Reproduce exactly the lines below from the one containing "pts[..., 1] += .03*fbm(X*5, Z*5, 133)" through the one containing "(795, 190)], M_dim_plaster)", including both, and nothing else.

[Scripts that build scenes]
□ □ □ □ □ □ □

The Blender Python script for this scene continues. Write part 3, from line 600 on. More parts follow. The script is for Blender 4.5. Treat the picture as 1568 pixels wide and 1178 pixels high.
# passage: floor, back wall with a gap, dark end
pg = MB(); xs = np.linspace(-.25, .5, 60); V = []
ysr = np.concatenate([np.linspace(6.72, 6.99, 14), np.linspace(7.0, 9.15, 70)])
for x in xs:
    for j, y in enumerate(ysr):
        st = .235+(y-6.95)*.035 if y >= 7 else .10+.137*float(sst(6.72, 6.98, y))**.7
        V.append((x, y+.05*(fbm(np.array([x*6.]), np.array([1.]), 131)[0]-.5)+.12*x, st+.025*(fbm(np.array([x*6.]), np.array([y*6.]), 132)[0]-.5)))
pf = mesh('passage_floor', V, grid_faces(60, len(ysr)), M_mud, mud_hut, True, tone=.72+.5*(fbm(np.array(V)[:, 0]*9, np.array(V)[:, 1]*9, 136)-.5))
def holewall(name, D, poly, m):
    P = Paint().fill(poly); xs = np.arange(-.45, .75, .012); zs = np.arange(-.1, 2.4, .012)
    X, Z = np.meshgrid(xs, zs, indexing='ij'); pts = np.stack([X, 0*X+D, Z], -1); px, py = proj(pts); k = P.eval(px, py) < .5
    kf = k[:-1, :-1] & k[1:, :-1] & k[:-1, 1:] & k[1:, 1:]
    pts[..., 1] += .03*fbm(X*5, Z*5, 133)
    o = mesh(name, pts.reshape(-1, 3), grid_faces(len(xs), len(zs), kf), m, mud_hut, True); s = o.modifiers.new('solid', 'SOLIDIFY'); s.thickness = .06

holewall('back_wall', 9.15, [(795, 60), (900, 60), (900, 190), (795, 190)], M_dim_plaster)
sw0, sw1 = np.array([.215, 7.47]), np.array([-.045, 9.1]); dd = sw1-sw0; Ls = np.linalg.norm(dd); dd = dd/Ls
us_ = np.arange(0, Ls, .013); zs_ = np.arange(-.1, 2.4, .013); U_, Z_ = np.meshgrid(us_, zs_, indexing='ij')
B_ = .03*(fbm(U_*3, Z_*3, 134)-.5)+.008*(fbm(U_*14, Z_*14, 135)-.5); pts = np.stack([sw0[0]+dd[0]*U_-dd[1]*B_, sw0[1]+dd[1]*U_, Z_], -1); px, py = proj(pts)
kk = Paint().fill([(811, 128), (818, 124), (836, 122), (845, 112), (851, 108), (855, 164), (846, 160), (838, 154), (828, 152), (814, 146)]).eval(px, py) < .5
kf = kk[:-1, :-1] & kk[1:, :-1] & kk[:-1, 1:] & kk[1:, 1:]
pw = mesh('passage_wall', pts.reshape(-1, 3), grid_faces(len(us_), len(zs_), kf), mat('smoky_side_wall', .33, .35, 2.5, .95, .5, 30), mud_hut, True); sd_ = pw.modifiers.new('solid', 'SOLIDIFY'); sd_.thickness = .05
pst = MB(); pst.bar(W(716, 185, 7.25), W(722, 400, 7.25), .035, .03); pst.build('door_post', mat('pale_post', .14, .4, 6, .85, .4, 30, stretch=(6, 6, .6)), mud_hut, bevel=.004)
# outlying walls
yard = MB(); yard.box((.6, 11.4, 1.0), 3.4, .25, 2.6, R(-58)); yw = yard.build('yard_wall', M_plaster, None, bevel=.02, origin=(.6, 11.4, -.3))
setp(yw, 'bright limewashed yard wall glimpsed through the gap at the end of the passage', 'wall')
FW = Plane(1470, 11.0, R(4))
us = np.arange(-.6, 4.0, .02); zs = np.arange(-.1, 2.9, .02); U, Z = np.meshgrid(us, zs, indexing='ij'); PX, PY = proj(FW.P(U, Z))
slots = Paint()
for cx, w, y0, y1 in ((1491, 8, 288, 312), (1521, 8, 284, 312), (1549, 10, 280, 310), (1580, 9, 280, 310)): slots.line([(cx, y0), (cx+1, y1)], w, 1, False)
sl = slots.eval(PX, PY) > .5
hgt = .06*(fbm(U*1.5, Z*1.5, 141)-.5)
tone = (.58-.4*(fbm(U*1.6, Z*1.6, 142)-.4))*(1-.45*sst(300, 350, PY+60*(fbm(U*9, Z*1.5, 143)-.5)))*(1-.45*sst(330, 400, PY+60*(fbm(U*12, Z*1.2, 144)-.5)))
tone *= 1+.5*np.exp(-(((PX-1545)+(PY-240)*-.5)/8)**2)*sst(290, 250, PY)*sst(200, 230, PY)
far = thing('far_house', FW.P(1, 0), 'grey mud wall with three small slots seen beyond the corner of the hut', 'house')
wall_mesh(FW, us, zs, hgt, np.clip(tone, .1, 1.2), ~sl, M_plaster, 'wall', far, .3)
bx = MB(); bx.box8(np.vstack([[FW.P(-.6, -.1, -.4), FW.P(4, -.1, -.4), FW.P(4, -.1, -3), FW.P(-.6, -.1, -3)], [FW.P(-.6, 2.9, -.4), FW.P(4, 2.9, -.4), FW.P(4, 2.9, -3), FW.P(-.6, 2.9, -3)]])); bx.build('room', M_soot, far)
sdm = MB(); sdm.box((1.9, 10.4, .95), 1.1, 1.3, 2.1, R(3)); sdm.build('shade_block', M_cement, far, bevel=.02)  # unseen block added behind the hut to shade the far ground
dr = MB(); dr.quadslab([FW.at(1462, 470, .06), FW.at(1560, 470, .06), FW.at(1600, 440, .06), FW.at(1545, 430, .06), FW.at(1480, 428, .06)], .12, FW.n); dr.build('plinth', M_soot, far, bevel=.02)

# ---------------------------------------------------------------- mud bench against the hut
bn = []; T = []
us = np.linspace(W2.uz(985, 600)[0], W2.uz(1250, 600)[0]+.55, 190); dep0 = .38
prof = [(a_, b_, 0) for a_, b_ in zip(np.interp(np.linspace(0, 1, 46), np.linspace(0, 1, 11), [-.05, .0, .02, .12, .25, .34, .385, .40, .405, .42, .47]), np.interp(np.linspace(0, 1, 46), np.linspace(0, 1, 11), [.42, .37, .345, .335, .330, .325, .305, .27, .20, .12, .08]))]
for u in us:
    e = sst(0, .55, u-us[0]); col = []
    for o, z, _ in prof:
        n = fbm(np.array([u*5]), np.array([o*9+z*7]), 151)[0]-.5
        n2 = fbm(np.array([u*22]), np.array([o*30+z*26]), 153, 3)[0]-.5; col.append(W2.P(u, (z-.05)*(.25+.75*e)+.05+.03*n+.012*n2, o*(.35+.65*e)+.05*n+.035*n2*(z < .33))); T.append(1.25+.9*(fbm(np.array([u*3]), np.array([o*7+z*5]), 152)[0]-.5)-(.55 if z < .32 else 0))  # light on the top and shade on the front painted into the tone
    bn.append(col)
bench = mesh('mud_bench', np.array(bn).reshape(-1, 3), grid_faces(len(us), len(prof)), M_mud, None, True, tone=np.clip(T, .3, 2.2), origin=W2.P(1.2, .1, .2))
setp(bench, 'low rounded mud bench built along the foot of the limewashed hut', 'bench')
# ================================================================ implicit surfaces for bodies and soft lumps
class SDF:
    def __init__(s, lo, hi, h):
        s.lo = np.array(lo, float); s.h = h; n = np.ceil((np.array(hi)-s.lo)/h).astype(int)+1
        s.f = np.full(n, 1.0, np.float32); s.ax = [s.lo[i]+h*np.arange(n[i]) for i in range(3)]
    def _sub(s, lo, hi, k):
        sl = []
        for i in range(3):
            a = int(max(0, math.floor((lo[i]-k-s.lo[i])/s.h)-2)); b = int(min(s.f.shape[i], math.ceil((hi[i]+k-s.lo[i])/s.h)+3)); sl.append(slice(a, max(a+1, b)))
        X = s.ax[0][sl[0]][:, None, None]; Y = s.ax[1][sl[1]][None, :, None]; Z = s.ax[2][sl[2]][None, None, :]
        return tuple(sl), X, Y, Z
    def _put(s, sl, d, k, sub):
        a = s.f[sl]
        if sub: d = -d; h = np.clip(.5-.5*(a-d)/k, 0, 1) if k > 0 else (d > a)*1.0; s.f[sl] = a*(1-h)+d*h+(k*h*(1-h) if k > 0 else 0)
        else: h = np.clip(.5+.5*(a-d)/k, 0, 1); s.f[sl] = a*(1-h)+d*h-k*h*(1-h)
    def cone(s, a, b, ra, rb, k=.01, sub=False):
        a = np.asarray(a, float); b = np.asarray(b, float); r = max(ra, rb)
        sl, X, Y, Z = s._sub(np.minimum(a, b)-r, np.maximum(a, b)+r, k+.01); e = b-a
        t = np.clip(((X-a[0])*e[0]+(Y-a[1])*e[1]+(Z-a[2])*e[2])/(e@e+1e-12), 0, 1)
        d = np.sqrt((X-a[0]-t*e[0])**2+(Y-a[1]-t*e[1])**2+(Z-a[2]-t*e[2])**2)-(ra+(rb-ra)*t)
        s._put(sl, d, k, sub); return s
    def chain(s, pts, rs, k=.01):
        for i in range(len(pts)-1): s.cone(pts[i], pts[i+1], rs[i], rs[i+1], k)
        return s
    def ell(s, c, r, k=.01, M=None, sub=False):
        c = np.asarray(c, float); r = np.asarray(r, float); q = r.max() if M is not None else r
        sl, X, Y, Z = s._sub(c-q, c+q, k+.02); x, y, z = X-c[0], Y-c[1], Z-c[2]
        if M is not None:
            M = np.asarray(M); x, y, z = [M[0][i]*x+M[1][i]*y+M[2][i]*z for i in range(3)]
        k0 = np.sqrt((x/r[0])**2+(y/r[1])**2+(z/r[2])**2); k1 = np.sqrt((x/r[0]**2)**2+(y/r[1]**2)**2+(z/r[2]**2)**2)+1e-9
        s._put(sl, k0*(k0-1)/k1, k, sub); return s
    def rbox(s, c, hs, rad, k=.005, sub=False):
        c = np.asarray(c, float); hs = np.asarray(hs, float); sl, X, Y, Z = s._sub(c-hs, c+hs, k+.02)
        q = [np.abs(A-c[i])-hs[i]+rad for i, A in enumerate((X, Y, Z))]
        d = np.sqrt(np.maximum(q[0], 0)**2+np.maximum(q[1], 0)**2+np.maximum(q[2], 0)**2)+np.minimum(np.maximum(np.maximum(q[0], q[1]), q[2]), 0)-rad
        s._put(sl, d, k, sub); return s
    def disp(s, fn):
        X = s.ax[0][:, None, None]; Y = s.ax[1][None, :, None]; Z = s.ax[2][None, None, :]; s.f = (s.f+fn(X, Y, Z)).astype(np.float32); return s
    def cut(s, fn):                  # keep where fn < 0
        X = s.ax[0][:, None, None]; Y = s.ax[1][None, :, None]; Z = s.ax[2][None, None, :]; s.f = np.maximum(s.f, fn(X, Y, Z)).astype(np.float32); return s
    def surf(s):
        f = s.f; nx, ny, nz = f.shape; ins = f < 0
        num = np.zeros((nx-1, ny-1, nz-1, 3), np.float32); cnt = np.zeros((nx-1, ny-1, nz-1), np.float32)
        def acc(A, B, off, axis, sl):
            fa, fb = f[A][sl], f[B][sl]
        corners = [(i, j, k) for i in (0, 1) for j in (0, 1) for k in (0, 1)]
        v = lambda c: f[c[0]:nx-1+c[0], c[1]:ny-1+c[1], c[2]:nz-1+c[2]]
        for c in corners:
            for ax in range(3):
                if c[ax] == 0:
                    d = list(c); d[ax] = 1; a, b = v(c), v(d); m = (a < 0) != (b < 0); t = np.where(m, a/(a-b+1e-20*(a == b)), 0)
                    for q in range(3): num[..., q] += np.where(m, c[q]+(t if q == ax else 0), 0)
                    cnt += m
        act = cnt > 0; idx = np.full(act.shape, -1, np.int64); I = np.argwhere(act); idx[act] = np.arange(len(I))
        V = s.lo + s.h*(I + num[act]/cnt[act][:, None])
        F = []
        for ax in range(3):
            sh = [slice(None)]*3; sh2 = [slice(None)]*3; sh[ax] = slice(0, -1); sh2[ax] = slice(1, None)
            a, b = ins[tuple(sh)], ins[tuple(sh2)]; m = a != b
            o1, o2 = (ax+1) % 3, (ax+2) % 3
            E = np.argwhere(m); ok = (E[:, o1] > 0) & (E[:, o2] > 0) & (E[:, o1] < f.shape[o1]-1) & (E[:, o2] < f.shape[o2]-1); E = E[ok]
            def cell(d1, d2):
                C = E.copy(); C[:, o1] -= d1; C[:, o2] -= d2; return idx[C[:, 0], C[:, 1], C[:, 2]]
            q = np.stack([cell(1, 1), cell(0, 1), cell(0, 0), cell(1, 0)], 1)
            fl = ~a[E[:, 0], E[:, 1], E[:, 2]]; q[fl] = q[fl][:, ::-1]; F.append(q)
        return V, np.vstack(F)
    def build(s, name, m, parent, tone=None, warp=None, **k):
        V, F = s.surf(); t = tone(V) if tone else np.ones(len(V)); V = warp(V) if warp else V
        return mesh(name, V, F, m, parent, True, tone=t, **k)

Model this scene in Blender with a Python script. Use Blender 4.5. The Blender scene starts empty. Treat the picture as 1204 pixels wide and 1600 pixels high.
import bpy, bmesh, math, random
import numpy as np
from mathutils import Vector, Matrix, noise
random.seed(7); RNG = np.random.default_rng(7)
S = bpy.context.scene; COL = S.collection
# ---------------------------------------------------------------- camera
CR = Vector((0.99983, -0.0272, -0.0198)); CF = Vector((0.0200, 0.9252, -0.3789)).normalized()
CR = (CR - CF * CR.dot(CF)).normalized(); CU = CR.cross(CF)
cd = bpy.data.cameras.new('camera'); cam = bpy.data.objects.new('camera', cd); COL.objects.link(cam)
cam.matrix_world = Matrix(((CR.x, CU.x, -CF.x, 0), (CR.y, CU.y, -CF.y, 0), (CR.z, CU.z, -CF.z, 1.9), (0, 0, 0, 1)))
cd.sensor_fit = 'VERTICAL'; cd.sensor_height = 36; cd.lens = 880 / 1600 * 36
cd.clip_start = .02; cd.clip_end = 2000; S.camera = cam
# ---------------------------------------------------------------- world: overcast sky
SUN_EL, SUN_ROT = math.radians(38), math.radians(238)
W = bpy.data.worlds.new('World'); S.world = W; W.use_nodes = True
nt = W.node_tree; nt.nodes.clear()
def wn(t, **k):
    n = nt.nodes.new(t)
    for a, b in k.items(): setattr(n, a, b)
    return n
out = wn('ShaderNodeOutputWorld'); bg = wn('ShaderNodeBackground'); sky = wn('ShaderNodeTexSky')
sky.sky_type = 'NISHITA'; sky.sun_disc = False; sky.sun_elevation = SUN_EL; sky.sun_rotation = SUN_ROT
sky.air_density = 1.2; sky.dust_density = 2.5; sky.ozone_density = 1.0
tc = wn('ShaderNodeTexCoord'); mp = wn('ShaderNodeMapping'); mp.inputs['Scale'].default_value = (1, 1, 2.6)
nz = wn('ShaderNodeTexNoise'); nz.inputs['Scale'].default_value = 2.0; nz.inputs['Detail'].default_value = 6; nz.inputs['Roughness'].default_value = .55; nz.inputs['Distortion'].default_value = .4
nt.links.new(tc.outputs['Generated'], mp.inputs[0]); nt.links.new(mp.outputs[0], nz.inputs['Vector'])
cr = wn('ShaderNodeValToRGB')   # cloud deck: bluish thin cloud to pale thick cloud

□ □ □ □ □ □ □

### REPLY
    pts[..., 1] += .03*fbm(X*5, Z*5, 133)
    o = mesh(name, pts.reshape(-1, 3), grid_faces(len(xs), len(zs), kf), m, mud_hut, True); s = o.modifiers.new('solid', 'SOLIDIFY'); s.thickness = .06

holewall('back_wall', 9.15, [(795, 60), (900, 60), (900, 190), (795, 190)], M_dim_plaster)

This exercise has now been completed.